Музыку к спектаклю написал Анатолий Кремер — мой давний друг и сподвижник по Студенческому театру. Он первым перебрался в профессиональное искусство и, по-моему, энергично способствовал моему приглашению в Театр сатиры из малопрестижных недр самодеятельности. Он писал музыку к моим студенческим работам и теперь очень точно, как умеет один он (истинно театральный композитор!), сочинил главное — лейтмотив спектакля. Это был наивный мотивчик, похожий на все мотивы провинциального предместья. В нем слышались отзвуки старинного русского романса пополам с заунывной шарманкой. Анатолий Кремер очень умело и тонко сделал свое дело.
Я приступил к репетициям с мощной группой ведущих артистов театра: Аристарха Владимировича Вышневского, дядюшку Жадова, репетировал Георгий Павлович Менглет; его жену Анну Павловну — Вера Кузьминична Васильева; Акима Акимовича Юсова — Анатолий Дмитриевич Папанов; Фелисату Герасимовну Кукушкину — Татьяна Ивановна Пельтцер, на две молодые женские роли, Полину и Юлиньку, были назначены Наталия Защипина и Татьяна Егорова. Довольно скоро Миронов и Пороховщиков поменялись ролями, и состав обрел, как мне показалось, определенную надежность и стабильность.
Актерский состав был вне всяких сомнений — основные сомнения вызывал теперь режиссер. Я не сразу это почувствовал, но постепенно в нашей работе возникло определенное напряжение. Репетировать в летнее время с режиссером из студенческой самодеятельности не показалось артистам самым лучшим вариантом в их творческой судьбе.
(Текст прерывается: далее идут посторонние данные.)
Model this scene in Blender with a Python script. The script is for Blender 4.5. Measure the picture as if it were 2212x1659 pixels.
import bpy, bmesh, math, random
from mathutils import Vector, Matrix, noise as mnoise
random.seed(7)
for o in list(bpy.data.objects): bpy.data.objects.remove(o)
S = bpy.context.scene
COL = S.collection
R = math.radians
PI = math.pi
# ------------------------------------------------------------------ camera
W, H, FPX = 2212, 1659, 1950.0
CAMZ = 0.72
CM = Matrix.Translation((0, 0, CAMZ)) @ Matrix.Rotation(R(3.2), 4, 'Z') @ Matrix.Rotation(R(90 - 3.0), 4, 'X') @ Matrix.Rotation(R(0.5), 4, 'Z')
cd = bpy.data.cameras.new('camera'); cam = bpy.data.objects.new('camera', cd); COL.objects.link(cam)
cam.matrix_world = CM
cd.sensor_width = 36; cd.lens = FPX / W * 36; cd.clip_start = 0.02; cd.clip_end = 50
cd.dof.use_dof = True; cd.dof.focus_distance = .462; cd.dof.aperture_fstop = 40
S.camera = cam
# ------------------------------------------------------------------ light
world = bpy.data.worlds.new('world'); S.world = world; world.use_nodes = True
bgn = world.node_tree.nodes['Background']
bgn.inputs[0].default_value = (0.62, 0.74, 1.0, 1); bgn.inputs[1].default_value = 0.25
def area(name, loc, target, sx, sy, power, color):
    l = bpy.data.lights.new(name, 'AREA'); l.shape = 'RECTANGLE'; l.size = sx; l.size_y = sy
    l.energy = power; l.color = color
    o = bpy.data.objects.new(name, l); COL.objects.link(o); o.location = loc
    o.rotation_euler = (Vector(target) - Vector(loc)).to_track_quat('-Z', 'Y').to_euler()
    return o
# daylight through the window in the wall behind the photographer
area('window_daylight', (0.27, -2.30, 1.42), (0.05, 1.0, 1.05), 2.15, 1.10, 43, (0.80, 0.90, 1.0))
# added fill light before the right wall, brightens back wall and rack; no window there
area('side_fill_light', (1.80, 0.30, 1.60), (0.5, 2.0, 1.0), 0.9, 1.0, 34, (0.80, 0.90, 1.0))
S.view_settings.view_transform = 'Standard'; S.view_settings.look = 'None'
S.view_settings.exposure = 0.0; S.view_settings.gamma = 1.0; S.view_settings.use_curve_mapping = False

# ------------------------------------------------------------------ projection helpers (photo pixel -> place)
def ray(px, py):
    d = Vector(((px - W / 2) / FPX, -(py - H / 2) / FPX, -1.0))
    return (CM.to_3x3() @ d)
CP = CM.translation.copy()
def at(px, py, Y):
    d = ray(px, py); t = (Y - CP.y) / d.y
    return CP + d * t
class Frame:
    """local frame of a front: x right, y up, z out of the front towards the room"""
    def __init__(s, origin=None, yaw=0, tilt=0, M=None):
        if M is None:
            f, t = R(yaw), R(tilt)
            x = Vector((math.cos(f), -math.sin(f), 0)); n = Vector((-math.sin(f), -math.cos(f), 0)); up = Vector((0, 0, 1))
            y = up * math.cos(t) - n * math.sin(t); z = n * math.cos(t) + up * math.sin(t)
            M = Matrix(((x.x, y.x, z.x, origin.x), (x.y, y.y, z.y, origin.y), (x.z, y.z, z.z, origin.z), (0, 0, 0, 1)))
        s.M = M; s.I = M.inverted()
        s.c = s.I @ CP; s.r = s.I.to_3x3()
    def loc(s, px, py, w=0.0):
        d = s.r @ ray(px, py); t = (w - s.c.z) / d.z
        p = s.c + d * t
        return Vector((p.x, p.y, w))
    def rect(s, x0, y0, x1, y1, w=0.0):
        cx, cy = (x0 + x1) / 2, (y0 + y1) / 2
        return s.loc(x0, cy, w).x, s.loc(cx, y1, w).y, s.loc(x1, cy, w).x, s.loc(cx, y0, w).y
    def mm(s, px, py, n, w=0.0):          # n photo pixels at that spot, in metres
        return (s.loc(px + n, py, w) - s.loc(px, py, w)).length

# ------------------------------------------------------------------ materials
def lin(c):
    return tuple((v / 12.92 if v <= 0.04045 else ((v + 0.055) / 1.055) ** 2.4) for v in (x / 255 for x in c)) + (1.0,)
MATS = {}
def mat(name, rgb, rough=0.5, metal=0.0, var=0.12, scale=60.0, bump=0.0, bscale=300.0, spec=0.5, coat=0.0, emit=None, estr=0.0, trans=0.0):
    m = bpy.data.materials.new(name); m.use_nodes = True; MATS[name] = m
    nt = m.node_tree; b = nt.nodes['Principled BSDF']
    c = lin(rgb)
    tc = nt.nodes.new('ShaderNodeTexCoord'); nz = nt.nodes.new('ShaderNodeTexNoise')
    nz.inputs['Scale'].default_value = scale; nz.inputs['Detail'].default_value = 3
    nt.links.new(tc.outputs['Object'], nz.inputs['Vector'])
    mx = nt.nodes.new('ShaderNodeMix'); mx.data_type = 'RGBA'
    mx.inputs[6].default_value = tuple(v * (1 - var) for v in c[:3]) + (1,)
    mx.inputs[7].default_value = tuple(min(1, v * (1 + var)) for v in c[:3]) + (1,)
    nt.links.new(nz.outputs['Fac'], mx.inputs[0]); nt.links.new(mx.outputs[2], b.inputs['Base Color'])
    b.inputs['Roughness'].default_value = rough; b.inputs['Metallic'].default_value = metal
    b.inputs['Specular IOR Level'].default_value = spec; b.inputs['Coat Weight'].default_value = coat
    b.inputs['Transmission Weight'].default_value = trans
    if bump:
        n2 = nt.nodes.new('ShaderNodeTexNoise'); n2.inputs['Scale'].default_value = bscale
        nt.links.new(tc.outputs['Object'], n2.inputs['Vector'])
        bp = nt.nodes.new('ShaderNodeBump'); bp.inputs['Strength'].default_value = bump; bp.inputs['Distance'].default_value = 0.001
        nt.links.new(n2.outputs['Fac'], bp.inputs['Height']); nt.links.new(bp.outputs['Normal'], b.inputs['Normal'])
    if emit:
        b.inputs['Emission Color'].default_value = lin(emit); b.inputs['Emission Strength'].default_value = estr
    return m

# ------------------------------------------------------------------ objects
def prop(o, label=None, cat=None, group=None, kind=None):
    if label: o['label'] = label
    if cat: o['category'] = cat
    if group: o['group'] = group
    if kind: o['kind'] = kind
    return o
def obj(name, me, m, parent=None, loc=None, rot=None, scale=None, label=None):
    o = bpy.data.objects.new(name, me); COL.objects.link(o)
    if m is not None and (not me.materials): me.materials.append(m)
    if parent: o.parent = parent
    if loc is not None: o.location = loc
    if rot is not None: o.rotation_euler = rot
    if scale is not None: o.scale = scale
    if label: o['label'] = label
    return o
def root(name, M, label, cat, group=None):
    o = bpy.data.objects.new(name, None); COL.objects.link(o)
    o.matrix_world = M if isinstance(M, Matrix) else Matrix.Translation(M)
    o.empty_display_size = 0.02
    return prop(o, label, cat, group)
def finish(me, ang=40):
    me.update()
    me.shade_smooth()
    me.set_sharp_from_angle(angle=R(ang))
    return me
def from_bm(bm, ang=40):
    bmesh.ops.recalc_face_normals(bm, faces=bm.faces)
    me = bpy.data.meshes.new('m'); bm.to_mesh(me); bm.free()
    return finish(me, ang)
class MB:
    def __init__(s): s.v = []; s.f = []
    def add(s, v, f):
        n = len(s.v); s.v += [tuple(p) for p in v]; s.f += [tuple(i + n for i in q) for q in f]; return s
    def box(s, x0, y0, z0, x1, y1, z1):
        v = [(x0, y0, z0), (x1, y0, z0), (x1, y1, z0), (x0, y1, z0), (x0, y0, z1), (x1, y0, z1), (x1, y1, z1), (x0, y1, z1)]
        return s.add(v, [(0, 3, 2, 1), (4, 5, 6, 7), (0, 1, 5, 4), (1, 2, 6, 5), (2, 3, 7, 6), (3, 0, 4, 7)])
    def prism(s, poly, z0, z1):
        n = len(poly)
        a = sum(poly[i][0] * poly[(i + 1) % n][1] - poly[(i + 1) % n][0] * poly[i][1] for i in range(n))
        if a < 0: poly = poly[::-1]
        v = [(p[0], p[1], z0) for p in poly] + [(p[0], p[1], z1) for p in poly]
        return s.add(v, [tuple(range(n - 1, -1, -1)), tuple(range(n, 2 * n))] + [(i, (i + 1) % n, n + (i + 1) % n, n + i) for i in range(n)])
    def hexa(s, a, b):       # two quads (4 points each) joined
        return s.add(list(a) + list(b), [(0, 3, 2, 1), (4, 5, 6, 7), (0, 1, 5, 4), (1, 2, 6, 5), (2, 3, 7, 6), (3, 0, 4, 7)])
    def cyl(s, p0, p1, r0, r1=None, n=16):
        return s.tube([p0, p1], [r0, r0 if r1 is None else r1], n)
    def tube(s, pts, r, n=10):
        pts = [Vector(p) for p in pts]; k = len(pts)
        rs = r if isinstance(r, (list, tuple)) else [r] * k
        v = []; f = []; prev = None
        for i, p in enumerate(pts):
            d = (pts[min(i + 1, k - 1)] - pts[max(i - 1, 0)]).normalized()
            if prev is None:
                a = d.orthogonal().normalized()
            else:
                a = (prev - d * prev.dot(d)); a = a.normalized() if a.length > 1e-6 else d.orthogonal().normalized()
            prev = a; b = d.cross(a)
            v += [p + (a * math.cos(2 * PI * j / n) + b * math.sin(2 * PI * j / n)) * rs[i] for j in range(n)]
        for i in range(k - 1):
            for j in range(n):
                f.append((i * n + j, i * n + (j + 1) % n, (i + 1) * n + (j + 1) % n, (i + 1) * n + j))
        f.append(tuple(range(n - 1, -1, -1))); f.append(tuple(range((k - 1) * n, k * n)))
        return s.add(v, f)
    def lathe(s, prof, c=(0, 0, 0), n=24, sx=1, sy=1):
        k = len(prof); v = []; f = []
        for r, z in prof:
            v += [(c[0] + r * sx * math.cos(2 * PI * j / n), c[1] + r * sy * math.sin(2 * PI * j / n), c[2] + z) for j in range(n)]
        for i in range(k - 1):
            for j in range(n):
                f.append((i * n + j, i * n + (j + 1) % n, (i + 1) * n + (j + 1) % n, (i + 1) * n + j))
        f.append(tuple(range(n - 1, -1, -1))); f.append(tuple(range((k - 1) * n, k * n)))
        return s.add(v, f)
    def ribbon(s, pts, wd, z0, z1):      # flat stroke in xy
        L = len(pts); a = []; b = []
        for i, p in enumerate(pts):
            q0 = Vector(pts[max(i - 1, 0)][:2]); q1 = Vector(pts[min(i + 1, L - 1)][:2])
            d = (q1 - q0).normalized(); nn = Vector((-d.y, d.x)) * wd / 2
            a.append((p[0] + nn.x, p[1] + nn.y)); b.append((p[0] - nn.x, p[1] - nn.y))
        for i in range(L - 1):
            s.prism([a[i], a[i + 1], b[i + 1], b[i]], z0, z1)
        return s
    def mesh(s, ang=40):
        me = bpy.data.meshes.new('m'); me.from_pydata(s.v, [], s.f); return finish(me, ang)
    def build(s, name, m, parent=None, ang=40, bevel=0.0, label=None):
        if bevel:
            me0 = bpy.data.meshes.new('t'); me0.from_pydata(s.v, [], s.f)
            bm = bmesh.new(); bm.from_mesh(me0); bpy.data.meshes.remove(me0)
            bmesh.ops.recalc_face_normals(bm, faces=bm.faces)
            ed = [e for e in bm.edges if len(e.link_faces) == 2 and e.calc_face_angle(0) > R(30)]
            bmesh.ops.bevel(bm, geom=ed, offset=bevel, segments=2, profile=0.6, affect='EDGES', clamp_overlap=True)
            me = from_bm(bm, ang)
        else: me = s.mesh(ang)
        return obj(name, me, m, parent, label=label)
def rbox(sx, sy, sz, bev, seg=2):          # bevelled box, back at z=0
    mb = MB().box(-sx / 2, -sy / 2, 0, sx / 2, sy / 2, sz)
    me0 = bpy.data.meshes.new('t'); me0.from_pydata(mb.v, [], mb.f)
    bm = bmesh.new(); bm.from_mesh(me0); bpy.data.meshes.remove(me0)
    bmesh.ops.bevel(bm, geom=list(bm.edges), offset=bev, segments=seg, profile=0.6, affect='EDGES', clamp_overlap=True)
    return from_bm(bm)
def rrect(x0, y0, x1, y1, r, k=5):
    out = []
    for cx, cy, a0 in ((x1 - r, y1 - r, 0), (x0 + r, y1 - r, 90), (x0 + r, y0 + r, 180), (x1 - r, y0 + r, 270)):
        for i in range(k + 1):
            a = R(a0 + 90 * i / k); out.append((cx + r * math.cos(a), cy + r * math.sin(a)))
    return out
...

Некоторый скепсис, насмешливые и усталые глаза я ощутил довольно скоро, но в целом состав старался держаться корректно, за исключением моей будущей любви — Татьяны Ивановны Пельтцер. Она еще не знала тор да, что ей суждена большая радость и дальняя дорога вместе со мной в Театр имени Ленинского комсомола, поэтому однажды она слушала меня, слушала, да и говорит:
— И чего это вы в режиссуру-то подались? Как только человек ничего не умеет делать — так сразу в режиссуру! Чего ради? Писали бы лучше свои рассказы!..
Я, помню, долго думал, как быть: отнестись к сказанному как к шутке или затеять кровавую дискуссию? Остановился все-таки на первом.
Постепенно, однако, атмосфера на репетициях улучшалась. Хотя, как только встали из-за застольного периода, я попросил в одном эпизоде Татьяну Ивановну бросить с размаху об пол сразу две сковородки, что в полной мере Татьяне Ивановне сделать не удалось — одна из сковородок подлым образом угодила ей в ногу; Татьяна Ивановна схватилась за нее и очень громко рассказала всем, что она думает о «современной» режиссуре. Рассказ был преисполнен большой разоблачительной силы. В рассказе присутствовал не только анализ всех негативных сторон этого явления, но и выразительные сленговые выражения, особенно в первой своей части, когда сковородка только что угодила по ноге.